数ある『法句経』の言葉の中で、特にこの言葉が当時の私(十五才)の心をとらえて放さなかったのは、私の心が外にばかり向けられ、外のことの批判に明け暮れ、それにふりまわされていたからである。
高校(愛知学院)に入学して間もないというのに、あんなあり方は駄目、こうあるべきだ、あああるべきだ、と生意気に作文に書きたてたり、生徒会で意見発表をしてたりしていた。そんな矢先であったからこそ、この一句に出会うことができたのである。真っ向から頭をガーンとなぐられた思いであった。うっかりすると自分の目が自分の足下を離れて、他人の行動のほうへそれる、そういう自分に気がつくたびに、「他人の邪曲を観るなかれ」「ただおのれの、何を作し、何を作さざりしを、想うべし」と、吾と我が身に言い聞かせたものである。

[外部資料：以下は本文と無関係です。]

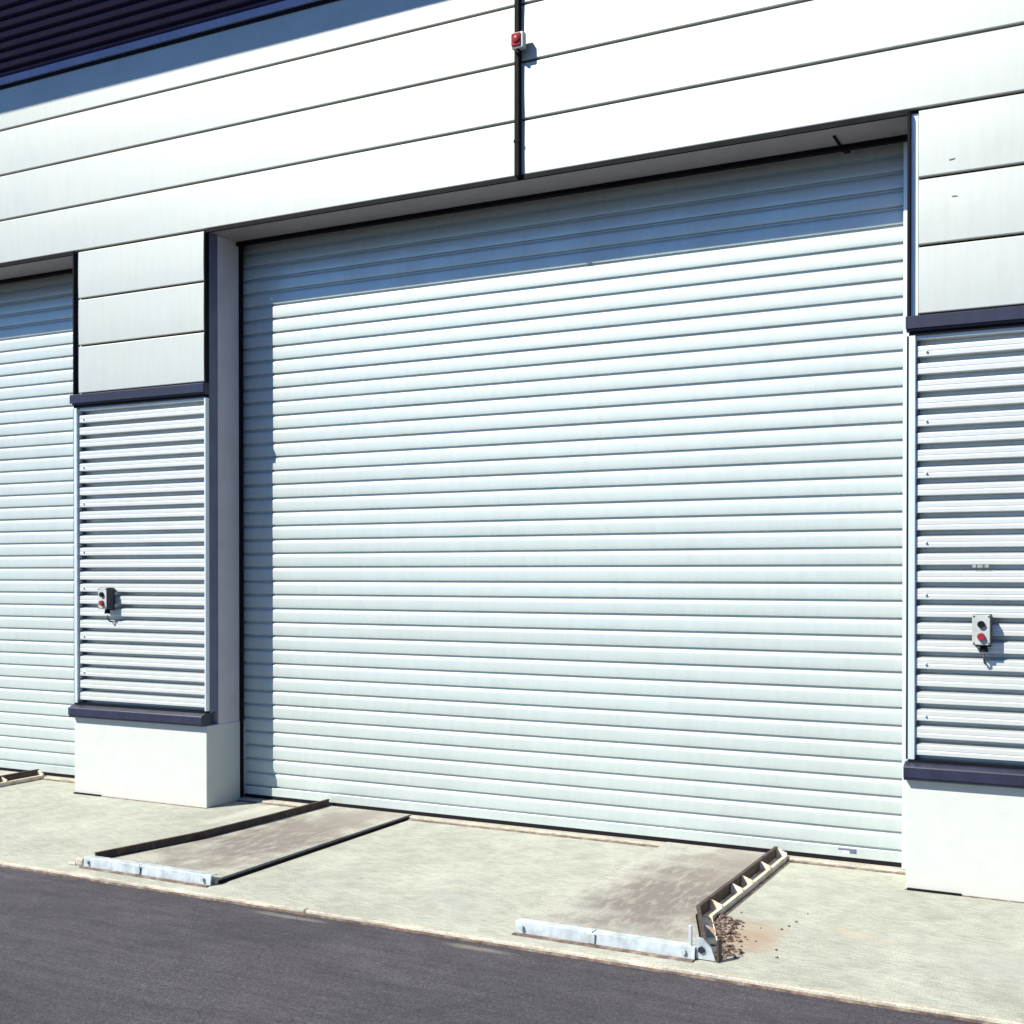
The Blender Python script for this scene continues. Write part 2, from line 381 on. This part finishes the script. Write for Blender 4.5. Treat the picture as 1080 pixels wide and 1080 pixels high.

しかしながら他人の姿は見えても、自分の姿はなかなか見えないものである。(以上、老師の著書からの引用)
最後に次の一句を紹介します。解説は中村元先生の訳を参考にしました。
他(ひと)の過失(あやまち)は見やすく おのれのとがは見がたし他(ひと)のあやまちをただすこと
糠(ぬか)を簸(ひ)るがごとく
おのれのとがは
許(いつわ)りふかき賭者(かけし)の
不利の骰子(さい)を
かくすがごとく
自らおおいかくすなり
(252 圓諦師訳)
他人の過失は見やすいけれども、自己の過失は見がたい。人は他人の過失を糠殻(ぬかがら)のように吹き散らす。
しかし自分の過失は隠してしまう。狡猾(こうかつ)な賭博師が不利な骰(さい)の目をかくしてしまうように。